Sunday, March 6, 2011

Proposed skywalk icon impractical, will be an eyesore

Mar 6, 2011

Mr Harry Tong ('Build 'skywalk' mall as national icon'; Feb20) proposed that Singapore consider building its next icon in the form of a 5km-long, three-storey-high, open-air skywalk pedestrian mall running above the existing Orchard/Bras Basah roads and stretching to the Marina Bay area.

Beyond the factors of feasibility and costs, there are at least three major issues with this proposal.

First, the idea of a skywalk as an above-ground connector between buildings emerged from the need to protect pedestrians from crime and inclement weather in certain North American cities.

[We have inclement weather here too. And floods too.]

Because of its original design intentions, the skywalk also drains pedestrian traffic from the street level, thereby impoverishing the existing street life without necessarily compensating for this loss, since pedestrians typically use the skywalk only to move between destinations.

[Have you seen Orchard Road? It can do with some draining (of pedestrians as well as rain water). In any case, window shoppers are not so dumb as to window shop on the streets. They go into Ion, wander thru to Wisma, then into Ngee Ann City/Takashimaya, pop out onto the street only because that is the only way to link to the next shopping mall. People on the street clearly want to move to their next destination anyway.]

If a skywalk is built here as proposed, it will impoverish the present vibrancy of street-level activities on Orchard Road without any certainty of recreating such activities again above ground.

Second, a skywalk on the scale of what Mr Tong proposed would be more of an urban travesty than a national icon. It will cast a shadow over everything below it.

Imagine the underside of such a long skywalk. It will be similar to the underside of a concrete highway. Can this serve as an attractive space for vibrant street life?

[Here I think there is some concern. A almost fully enclosed skywalk will lead to a build up of vehicle exhaust which would potentially make the "Underwalk" a health hazard. But this need not be so, with proper ventilation and eventually if/when we switch to more electric vehicles. And the unimaginative concrete tunnel is the brainchild of an unimaginative brain.]

Third, the need to rely on yet another icon to attract more tourist dollars is unsettling.

'Icon' means the representation or imagery of some identity - an icon is thus not the real thing. To rely continuously on different representations to sell Singapore to the world undermines the commitment to the kind of social solidarity, and hence civic identity, that iconic representations cannot offer but which every unique city or state integrally requires.

[LKY is iconic.
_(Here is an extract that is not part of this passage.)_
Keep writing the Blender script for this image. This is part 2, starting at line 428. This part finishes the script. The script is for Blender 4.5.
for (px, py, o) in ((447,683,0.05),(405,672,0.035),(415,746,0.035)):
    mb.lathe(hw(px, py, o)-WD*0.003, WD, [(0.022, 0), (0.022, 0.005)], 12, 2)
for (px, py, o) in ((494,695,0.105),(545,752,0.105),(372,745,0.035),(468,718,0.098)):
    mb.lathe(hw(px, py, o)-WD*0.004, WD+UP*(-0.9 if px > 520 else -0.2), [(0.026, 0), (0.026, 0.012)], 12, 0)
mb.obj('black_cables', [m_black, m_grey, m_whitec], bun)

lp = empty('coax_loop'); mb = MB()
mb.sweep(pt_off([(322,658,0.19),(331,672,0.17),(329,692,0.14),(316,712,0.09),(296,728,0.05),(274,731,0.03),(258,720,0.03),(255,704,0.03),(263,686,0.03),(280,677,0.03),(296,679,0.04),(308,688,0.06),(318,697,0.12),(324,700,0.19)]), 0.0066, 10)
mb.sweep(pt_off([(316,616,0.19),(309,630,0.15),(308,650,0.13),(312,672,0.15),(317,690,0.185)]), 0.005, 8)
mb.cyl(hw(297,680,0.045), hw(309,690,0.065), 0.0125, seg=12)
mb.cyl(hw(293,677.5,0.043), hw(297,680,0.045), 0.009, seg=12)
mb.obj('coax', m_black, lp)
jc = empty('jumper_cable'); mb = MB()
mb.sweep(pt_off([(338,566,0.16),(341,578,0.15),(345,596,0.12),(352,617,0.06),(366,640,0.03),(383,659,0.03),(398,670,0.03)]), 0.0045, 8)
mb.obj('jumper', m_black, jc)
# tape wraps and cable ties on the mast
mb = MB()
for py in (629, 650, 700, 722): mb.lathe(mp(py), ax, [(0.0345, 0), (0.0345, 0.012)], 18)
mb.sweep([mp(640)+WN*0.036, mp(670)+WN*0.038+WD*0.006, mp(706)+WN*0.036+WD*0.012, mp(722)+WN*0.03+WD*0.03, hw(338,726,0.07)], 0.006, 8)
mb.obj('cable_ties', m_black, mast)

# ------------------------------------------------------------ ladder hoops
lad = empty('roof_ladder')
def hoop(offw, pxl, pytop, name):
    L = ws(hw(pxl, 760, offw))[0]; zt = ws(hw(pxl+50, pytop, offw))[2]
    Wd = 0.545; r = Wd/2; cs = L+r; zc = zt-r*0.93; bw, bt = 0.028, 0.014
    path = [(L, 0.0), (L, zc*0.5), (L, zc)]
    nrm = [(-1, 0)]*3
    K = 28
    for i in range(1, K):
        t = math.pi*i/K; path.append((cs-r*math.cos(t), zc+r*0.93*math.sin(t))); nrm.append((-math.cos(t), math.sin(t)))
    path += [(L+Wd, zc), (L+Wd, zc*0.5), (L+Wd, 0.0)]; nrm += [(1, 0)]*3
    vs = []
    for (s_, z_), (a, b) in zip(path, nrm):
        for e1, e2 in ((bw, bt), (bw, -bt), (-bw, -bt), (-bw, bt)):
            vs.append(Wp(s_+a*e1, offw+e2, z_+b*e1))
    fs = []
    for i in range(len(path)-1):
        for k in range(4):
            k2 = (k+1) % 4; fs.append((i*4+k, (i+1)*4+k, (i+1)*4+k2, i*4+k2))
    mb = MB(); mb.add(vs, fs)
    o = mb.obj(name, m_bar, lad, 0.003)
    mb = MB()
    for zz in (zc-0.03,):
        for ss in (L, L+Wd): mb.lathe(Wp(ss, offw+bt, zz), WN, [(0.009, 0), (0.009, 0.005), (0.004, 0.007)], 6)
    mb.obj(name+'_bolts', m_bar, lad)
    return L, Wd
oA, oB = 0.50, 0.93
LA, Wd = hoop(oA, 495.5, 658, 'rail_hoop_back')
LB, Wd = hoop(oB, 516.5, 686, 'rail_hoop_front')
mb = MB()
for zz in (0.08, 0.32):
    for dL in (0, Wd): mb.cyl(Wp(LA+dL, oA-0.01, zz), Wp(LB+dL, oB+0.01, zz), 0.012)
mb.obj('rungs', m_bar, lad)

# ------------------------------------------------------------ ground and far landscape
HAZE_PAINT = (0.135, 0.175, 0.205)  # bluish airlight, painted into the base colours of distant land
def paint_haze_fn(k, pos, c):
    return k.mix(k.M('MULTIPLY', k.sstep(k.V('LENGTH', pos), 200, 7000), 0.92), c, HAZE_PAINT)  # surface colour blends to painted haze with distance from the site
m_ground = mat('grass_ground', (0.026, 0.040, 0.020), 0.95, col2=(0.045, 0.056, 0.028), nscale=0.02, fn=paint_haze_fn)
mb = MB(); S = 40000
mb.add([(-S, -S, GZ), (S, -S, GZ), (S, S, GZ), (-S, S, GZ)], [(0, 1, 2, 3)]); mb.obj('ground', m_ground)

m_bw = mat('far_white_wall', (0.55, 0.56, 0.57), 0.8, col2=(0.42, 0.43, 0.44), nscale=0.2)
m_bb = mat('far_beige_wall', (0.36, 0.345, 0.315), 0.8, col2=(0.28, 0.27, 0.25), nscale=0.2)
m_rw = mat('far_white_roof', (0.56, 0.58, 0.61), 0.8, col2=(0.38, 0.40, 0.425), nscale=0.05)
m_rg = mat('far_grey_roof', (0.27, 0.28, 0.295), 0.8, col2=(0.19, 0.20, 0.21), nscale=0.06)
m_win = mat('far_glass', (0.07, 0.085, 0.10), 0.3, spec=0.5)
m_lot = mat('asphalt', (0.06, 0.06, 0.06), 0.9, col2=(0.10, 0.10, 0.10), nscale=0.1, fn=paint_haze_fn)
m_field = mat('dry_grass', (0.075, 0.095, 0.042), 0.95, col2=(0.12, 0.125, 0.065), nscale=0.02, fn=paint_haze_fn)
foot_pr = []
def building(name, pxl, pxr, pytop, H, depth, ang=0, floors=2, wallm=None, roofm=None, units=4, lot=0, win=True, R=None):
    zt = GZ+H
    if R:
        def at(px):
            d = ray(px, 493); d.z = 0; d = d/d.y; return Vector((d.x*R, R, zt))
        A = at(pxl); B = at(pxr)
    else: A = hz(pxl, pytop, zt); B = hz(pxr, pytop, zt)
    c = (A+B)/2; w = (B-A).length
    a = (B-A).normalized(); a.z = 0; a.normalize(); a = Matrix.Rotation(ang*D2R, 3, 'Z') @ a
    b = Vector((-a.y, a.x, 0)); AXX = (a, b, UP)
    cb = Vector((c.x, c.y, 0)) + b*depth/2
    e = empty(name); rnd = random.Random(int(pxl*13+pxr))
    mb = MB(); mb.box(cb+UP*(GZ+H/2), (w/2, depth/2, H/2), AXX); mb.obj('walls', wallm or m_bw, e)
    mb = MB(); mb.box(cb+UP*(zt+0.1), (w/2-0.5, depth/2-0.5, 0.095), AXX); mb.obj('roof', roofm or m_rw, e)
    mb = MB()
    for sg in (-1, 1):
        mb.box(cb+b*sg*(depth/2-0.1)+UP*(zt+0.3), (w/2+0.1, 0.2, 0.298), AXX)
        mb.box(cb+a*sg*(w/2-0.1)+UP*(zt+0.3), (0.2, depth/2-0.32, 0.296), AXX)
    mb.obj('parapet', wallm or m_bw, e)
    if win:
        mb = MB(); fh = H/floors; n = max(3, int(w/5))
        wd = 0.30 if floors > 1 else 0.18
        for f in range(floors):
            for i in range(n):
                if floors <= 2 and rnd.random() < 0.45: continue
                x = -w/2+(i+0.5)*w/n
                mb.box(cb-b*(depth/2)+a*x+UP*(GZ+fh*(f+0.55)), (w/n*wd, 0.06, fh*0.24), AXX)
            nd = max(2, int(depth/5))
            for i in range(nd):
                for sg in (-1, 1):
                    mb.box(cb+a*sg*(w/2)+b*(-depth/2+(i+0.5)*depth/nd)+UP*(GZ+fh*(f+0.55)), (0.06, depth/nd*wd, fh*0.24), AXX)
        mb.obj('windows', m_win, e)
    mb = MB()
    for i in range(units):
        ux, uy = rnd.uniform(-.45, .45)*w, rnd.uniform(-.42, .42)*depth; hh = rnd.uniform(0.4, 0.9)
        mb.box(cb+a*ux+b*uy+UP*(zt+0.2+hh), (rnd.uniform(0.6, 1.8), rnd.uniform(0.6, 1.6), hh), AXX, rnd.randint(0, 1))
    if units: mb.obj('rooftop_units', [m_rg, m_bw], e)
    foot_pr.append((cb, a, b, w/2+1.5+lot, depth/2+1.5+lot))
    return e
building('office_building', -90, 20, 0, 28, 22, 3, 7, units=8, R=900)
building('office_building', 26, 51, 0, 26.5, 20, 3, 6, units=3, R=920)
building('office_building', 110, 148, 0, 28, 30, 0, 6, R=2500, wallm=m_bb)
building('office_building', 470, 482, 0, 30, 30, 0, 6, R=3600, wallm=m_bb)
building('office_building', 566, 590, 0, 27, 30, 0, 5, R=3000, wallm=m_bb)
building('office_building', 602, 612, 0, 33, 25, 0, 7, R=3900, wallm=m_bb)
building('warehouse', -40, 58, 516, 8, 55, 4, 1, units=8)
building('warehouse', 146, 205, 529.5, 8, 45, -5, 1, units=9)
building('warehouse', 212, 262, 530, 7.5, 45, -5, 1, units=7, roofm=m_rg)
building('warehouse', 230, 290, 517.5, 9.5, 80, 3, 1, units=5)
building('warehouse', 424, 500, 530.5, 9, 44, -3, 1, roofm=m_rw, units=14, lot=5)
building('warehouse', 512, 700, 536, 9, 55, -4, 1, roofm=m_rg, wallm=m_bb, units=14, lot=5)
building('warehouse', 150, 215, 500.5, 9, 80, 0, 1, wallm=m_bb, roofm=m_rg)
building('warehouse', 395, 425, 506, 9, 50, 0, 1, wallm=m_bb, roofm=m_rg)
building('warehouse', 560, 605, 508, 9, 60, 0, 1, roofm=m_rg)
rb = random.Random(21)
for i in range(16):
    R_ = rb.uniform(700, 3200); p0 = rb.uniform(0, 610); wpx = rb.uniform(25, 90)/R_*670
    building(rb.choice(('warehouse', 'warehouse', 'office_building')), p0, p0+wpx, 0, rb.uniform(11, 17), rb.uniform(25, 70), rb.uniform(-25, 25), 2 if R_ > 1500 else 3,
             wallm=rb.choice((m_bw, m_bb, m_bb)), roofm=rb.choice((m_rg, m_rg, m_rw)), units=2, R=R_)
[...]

We should tell him he is not coke, i.e. not the real thing. I don't even know what this point is about. Probably an iconic rant with no real substance. Probably taking a word out of context, and arguing semantics. Yeah, I'm sure every tourists to Singapore is here to see our civic identity. We should charge admission for it.]

For these reasons, the proposal for yet another eye-catching icon, whether in the form of a skywalk or some other urban structure, needs to be considered carefully.

Jeffrey Chan

[Get off your high horse and walk. If you like high horses, you might like the skywalk.]